AN ambitious project to create Dorset’s first urban Living Landscape has received a funding boost of £85,900 from the Heritage Lottery Fund.

Inspired by a once-in-a-lifetime opportunity to save some of the most threatened wild landscapes in the county, Dorset Wildlife Trust, conservationists and the community are joining forces to launch Wildlink.

A major Living Landscape around urban Bournemouth, Poole and Christchurch, the kickstart to the Wildlink project is the purchase of 1,435 acres of land offered for sale by the Canford Estate.

DWT has formed a consortium to buy the land which includes internationally important grassland, saltmarsh and reedbeds, ancient woodland and important grassland, with the intention of improving access for people as well as ensuring protection of outstanding wildlife.

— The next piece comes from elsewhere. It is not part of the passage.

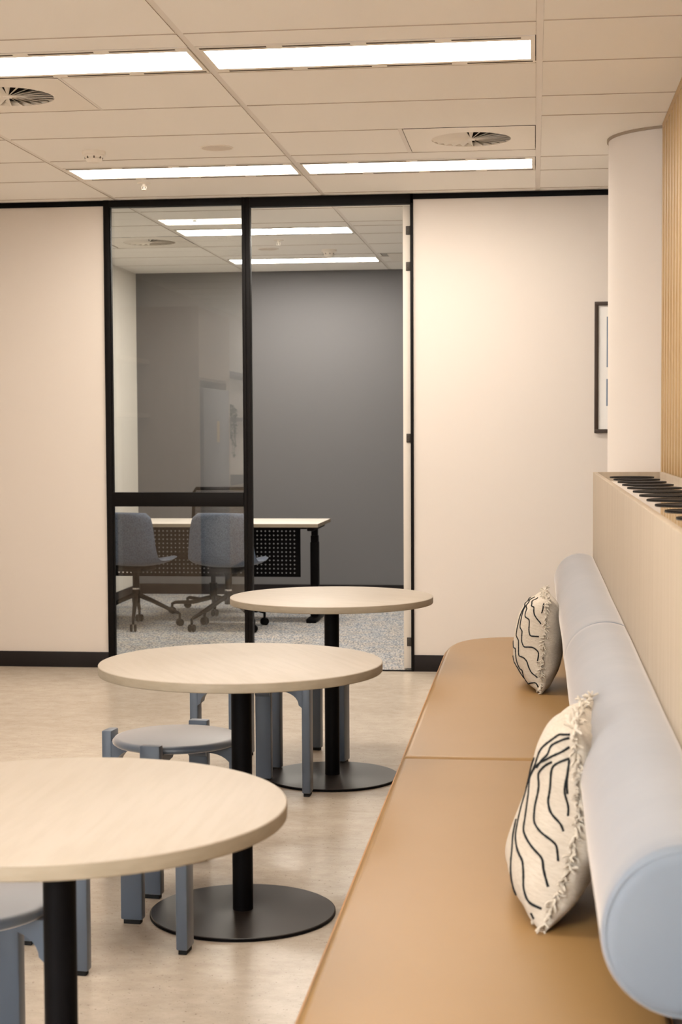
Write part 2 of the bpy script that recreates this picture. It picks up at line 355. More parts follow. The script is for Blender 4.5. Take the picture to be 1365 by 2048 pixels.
def ceiling_light(x0, x1, y0, y1, label, om):
    t = thing('ceiling_light', label, 'light', ((x0+x1)/2, (y0+y1)/2, H), 0, 'recessed linear ceiling lights'); X, Y = (x1-x0)/2-0.003, (y1-y0)/2-0.003
    f = MB(); e = 0.016; ey = 0.058
    f.box(-X, X, -Y, -Y+ey, -0.001, 0.025); f.box(-X, X, Y-ey, Y, -0.001, 0.025); f.box(-X, -X+e, -Y+ey, Y-ey, -0.001, 0.025); f.box(X-e, X, -Y+ey, Y-ey, -0.001, 0.025)
    f.build('frame', WHITE, t, smooth=False)
    MB().box(-X+e, X-e, -Y+ey, Y-ey, 0.002, 0.008).build('diffuser', om, t, smooth=False)
    hs = MB(); hs.box(-X+e-0.004, X-e+0.004, -Y+ey-0.004, Y-ey+0.004, 0.010, 0.024)
    hs.build('housing', WHITE, t, smooth=False)
    n = 4; L = 2*X/n; first = None
    for s in (-1, 1):
        for k in range(n):
            loc = (-X+L*(k+0.5)+(0.02*s), s*(Y-0.022), -0.0012)
            if first is None:
                first = MB().box(-L/2+0.028, L/2-0.028, -0.0075, 0.0075, -0.0004, 0.001).build('air_slot', GAP, t, smooth=False); first.location = loc
            else: share(first, 'air_slot', t, loc)
    return t
names = {('room', 2, 5.53): 'long lit ceiling panel at the top left, cut by the frame edge', ('room', 3, 5.53): 'long lit ceiling panel at the top, nearest and widest, right of the centre rail',
         ('room', 2, 7.95): 'lit ceiling panel above the glazed screen, behind the smoke detector', ('room', 3, 7.95): 'lit ceiling panel just in front of the right round vent',
         ('office', 2, 10.42): 'lit ceiling panel inside the office, the nearer one', ('office', 2, 12.26): 'lit ceiling panel inside the office, farthest one by the dark wall'}
for x0, x1, y0, y1, bi, wh in LAMPS:
    lb = names.get((wh, bi, y0), 'lit ceiling panel behind the camera, %s bay, row at %s' % ({2: 'left', 3: 'right'}[bi], {-1.665: 'the rear wall', 0.735: 'overhead', 3.135: 'the near table'}.get(y0, '')))
    ceiling_light(x0, x1, y0, y1, lb, LAMPM if wh == 'room' else LAMPO)

def vent(box, label, m=WHITE, r=0.182):
    x0, x1, y0, y1 = box; X, Y = (x1-x0)/2-0.003, (y1-y0)/2-0.003
    t = thing('ceiling_vent', label, 'vent', ((x0+x1)/2, (y0+y1)/2, H), 0, 'swirl air diffusers')
    n = 48; f = MB(); vs = []; fs = []
    for i in range(n):
        a = 2*PI*i/n+PI/4; c, s = math.cos(a), math.sin(a); k = 1/max(abs(c)/X, abs(s)/Y); vs += [(r*c, r*s, 0), (k*c, k*s, 0), (r*c, r*s, 0.02)]
    for i in range(n): j = (i+1) % n; fs += [(3*i, 3*i+1, 3*j+1, 3*j), (3*i, 3*j, 3*j+2, 3*i+2)]
    f.add(vs, fs); f.build('face_plate', m, t, smooth=False)
    MB().lathe([(0, 0.055), (r+0.01, 0.055), (r+0.01, 0.02)], 32).build('duct', DUCT, t, smooth=False)
    MB().lathe([(0, -0.004), (0.018, -0.003), (0.022, 0.004), (0, 0.006)], 24).build('hub', m, t)
    first = None; nb = 24
    for k in range(nb):
        a = 2*PI*k/nb+0.07
        if first is None:
            b = MB(); w = 0.0165; ti = 0.017
            b.add([(0.015, -0.003, 0), (r, -w, 0), (r, w*0.62, ti), (0.015, 0.002, 0.003), (0.015, -0.003, 0.0016), (r, -w, 0.0016), (r, w*0.62, ti+0.0016), (0.015, 0.002, 0.0046)],
                  [(0, 1, 2, 3), (7, 6, 5, 4), (0, 4, 5, 1), (1, 5, 6, 2), (2, 6, 7, 3), (3, 7, 4, 0)])
            first = b.build('vane', m, t, smooth=False); first.rotation_euler = (0, 0, a)
        else: o = share(first, 'vane', t, (0, 0, 0)); o.rotation_euler = (0, 0, a)
    return t
vent(VENTS['a'], 'round swirl air vent at the left edge, below the big light panel')
vent(VENTS['b'], 'round swirl air vent on the right, in front of the far light panel')
vent(VENTS['c'], 'grey-looking round swirl air vent inside the office behind the glass')
x0, x1, y0, y1 = VENTS['d']
t = thing('return_air_grille', 'plain grey air panel in the office ceiling beside the door jamb', 'vent', ((x0+x1)/2, (y0+y1)/2, H))
MB().box(-(x1-x0)/2+.004, (x1-x0)/2-.004, -(y1-y0)/2+.004, (y1-y0)/2-.004, 0.002, 0.01).build('plate', mat('grey_plate', (0.42, 0.39, 0.35), 0.6), t, smooth=False)
MB().box(-(x1-x0)/2+.05, (x1-x0)/2-.05, -(y1-y0)/2+.05, (y1-y0)/2-.05, -0.002, 0.002).build('inner_plate', WHITE, t, smooth=False)

def detector(x, y, label, sc=1):
    t = thing('smoke_detector', label, 'smoke detector', (x, y, H), 0, 'ceiling smoke detectors')
    MB().lathe([(0.0, 0), (0.056, 0), (0.056, -0.016), (0.05, -0.02), (0, -0.02)], 32).build('base', WHITE, t)
    MB().lathe([(0.044, -0.019), (0.042, -0.031), (0.034, -0.034)], 32).build('neck', WHITE, t)
    MB().lathe([(0.040, -0.033), (0.040, -0.040), (0.028, -0.053), (0, -0.055)], 32).build('cap', WHITE, t)
    for k in range(8):
        a = 2*PI*k/8+0.3; MB().box(0.036, 0.0430, -0.0028, 0.0028, -0.036, -0.026).build('sensor_slot', GAP, t, smooth=False).rotation_euler = (0, 0, a)
detector(-2.08, 7.49, 'white domed smoke detector on the ceiling left of the round speaker'); detector(-1.50, 11.75, 'white smoke detector on the office ceiling above the doorway')
def speaker(x, y, label):
    t = thing('ceiling_speaker', label, 'speaker', (x, y, H), 0, 'round ceiling speakers')
    MB().lathe([(0.078, 0.0), (0.078, -0.004), (0.072, -0.005), (0.070, -0.002)], 40).build('rim', WHITE, t)
    MB().lathe([(0.0, -0.0035), (0.070, -0.0035), (0.070, -0.001)], 40).build('grille', mat('speaker_mesh', (0.74, 0.66, 0.57), 0.8), t)
speaker(-1.482, 7.47, 'flat round ceiling speaker right of the smoke detector'); speaker(-1.93, 11.62, 'flat round speaker on the office ceiling behind the mullion')
def sprinkler(x, y, label):
    t = thing('fire_sprinkler', label, 'sprinkler', (x, y, H), 0, 'ceiling sprinkler heads')
    MB().lathe([(0, 0), (0.035, 0), (0.033, -0.005), (0.014, -0.006)], 24).build('rosette', WHITE, t)
    MB().lathe([(0.009, -0.004), (0.009, -0.018), (0.004, -0.02), (0.004, -0.034)], 12).build('body', WHITE, t)
    f = MB()
    for s in (-1, 1): f.tube([(s*0.009, 0, -0.016), (s*0.014, 0, -0.025), (s*0.006, 0, -0.036)], 0.0022, 6)
    f.build('yoke', WHITE, t)
    MB().lathe([(0, -0.035), (0.015, -0.036), (0.015, -0.0385), (0, -0.039)], 20).build('deflector', WHITE, t)
sprinkler(-2.077, 8.465, 'small white sprinkler head on the ceiling above the glazed screen'); sprinkler(-1.77, 11.1, 'small sprinkler head on the office ceiling')

# ------------------------------------------------------------ slatted wall panel
sl = thing('slatted_panel', 'vertical oak slat wall panel behind the planter, reaching the ceiling', 'wall panel', (0.551, 7.165, 0))
B('backing_board', OAKB, 0.034, 0.047, -6.4, 0, 1.0, H-0.002, parent=sl)
B('top_rail', OAK, 0, 0.034, -6.4, 0, H-0.034, H-0.002, parent=sl, b=0.001)
B('bottom_rail', OAK, 0, 0.034, -6.4, 0, 1.0, 1.05, parent=sl)
s0 = MB().box(0, 0.034, -0.064, 0, 1.05, H-0.034, b=0.0015).build('slat', OAK, sl)
for k in range(1, 48): share(s0, 'slat', sl, (0, -0.1325*k, 0))

# ------------------------------------------------------------ planter ledge
PX0, PX1, PYF, PZ = 0.25, 0.548, 6.97, 1.188
pl = thing('planter_box', 'long pale oak laminate planter ledge running behind the bench', 'planter', (PX0, PYF, 0))
B('front_panel', PLANTER, 0, 0.018, -5.9, 0, 0.0, PZ, parent=pl, b=0.0015)
B('back_panel', PLANTER, 0.280, 0.298, -5.9, 0, 0.0, PZ, parent=pl, b=0.0015)
B('end_panel', PLANTER, 0.0185, 0.2795, -0.018, 0, 0.0, PZ, parent=pl, b=0.0015)
B('lid', PLID, 0.0185, 0.2795, -5.9, -0.0185, PZ-0.035, PZ-0.020, parent=pl)
d0 = MB().lathe([(0, 0.0015), (0.086, 0.0015), (0.088, 0.0030), (0.092, 0.0030), (0.093, 0)], 40).build('round_pot_insert', BLACK, pl)
d0.location = (0.158, -0.115, PZ-0.020)
for k in range(1, 18): share(d0, 'round_pot_insert', pl, (0.158, -0.115-0.32*k, PZ-0.020))

# ------------------------------------------------------------ bench
bn = thing('bench', 'long banquette bench with tan leather seat and pale blue bolster back', 'bench', (0, 0, 0))
def superq(cx, cy, a, b, n, k0=14):
    out = []
    for k in range(k0+1):
        t = k/k0*PI/2; out.append((cx - a*math.cos(t)**(2/n), cy + b*math.sin(t)**(2/n)))
    return out
far = [(0.215, 4.466), (0.215, 7.145)] + superq(0.0, 6.60, 0.372, 0.545, 2.9)[::-1] + [(-0.372, 4.466)]
near = [(0.215, 1.80), (0.215, 4.454), (-0.372, 4.454), (-0.372, 1.80)]
MB().slab(far, 0.355, 0.452, 0.022, 5).build('seat_cushion', LEATHER, bn)
MB().slab(near, 0.355, 0.452, 0.022, 5).build('seat_cushion', LEATHER, bn)
def loop(out, z, r, cl=True):
    pts = []
    for i in range(len(out)-(0 if cl else 1)):
        a, b = Vector(out[i]), Vector(out[(i+1) % len(out)]); n = max(1, int((b-a).length/0.06))
        for k in range(n): q = a.lerp(b, k/n); pts.append((q.x, q.y, z))
    pts.append(pts[0]); return MB().tube(pts, r, 6, cap=False)
loop([(x, y) for x, y in far], 0.433, 0.0032).build('piping', PIPING, bn)
loop(near, 0.433, 0.0032).build('piping', PIPING, bn)
pf = [(0.2, 1.85), (0.2, 7.0)] + superq(0.02, 6.5, 0.30, 0.5, 2.6)[::-1] + [(-0.28, 1.85)]
MB().slab(pf, 0.0, 0.355, 0.003, 1).build('plinth', PLANTER, bn)
B('back_board', BLACKB, 0.217, 0.2485, 1.8, 6.96, 0.36, 0.72, parent=bn)
BR, BX, BZ = 0.113, 0.197, 0.726
def bolster(y0, y1, seed, ea=0.022, eb=0.022):
    rnd = random.Random(seed); mb = MB(); seg = 72; ys = []
    for k in range(6): a = k/5*PI/2; ys.append((y0+ea*(1-math.sin(a)), ea*(1-math.cos(a))))
    n = int((y1-y0)/0.05)
    for k in range(1, n): ys.append((y0+ea+(y1-y0-ea-eb)*k/n, 0))
    for k in range(6): a = PI/2-k/5*PI/2; ys.append((y1-eb*(1-math.sin(a)), eb*(1-math.cos(a))))
    ys.sort()
    ph = [rnd.random()*6 for _ in range(6)]; vs = []; fs = []
    for y, d in ys:
        for k in range(seg):
            a = 2*PI*k/seg
            wv = 0.0010*math.sin(3*a+y*4+ph[0])+0.0004*math.sin(2*a-y*9+ph[1])
            R = BR-d+wv; vs.append((min(BX+R*math.cos(a), PX0-0.001), y, BZ+R*math.sin(a)))
    m = len(ys)
    for i in range(m-1):
        for k in range(seg): l = (k+1) % seg; fs.append((i*seg+k, i*seg+l, (i+1)*seg+l, (i+1)*seg+k))
    fs.append(tuple(range(seg))); fs.append(tuple((m-1)*seg+k for k in range(seg))[::-1])
    o = mb.add(vs, fs).build('bolster', FELT, bn, angle=60)
    pts = [(min(BX+(BR-0.0065)*math.cos(2*PI*k/64), PX0-0.002), y0+0.0065, BZ+(BR-0.0065)*math.sin(2*PI*k/64)) for k in range(65)]
    if ea > 0.01: MB().tube(pts, 0.002, 6, cap=False).build('end_seam', FELT, o)
bolster(2.035, 4.4595, 1, 0.022, 0.005); bolster(4.4600, 6.965, 2, 0.005, 0.022)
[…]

The Wildlink project aims to build on this to promote the management of a much wider linking area from the New Forest National Park to the Wild Purbeck Nature Improvement Area.

“This is the first time that such a group has come together for the greater good of the whole area and, thanks to this funding, the partnership will be the core of the even more ambitious aim of benefitting all the land that surrounds these sites, with increased co-operation and increased involvement by local people in looking after and discovering their natural heritage,” said Brian Bleese, director of operations and development at DWT.

“We are committed to improving access for people to their fantastic natural heritage and securing it for future generations.”

Richard Bellamy, head of heritage lottery fund south west said: “The project covers an amazing range of key habitats and in terms of biodiversity ticks lots of boxes.

“The Heritage Lottery Fund is pleased to be supporting Dorset Wildlife Trust’s initial plans to protect an important network of sites with the aim of securing their long term managers and encouraging surrounding urban communities to get more involved with the natural heritage right on their doorstep.”

The land for sale includes part of Upton Heath, land at Ferndown and Parley Common, woodland and heath in Corfe Mullen and Poole and shoreline and harbour at Holes and Lytchett Bays.

Consortium partners have contributed a seven figure sum and a major local and national appeal will be launched in the spring to raise the remaining £500,000, which has to be found in a year.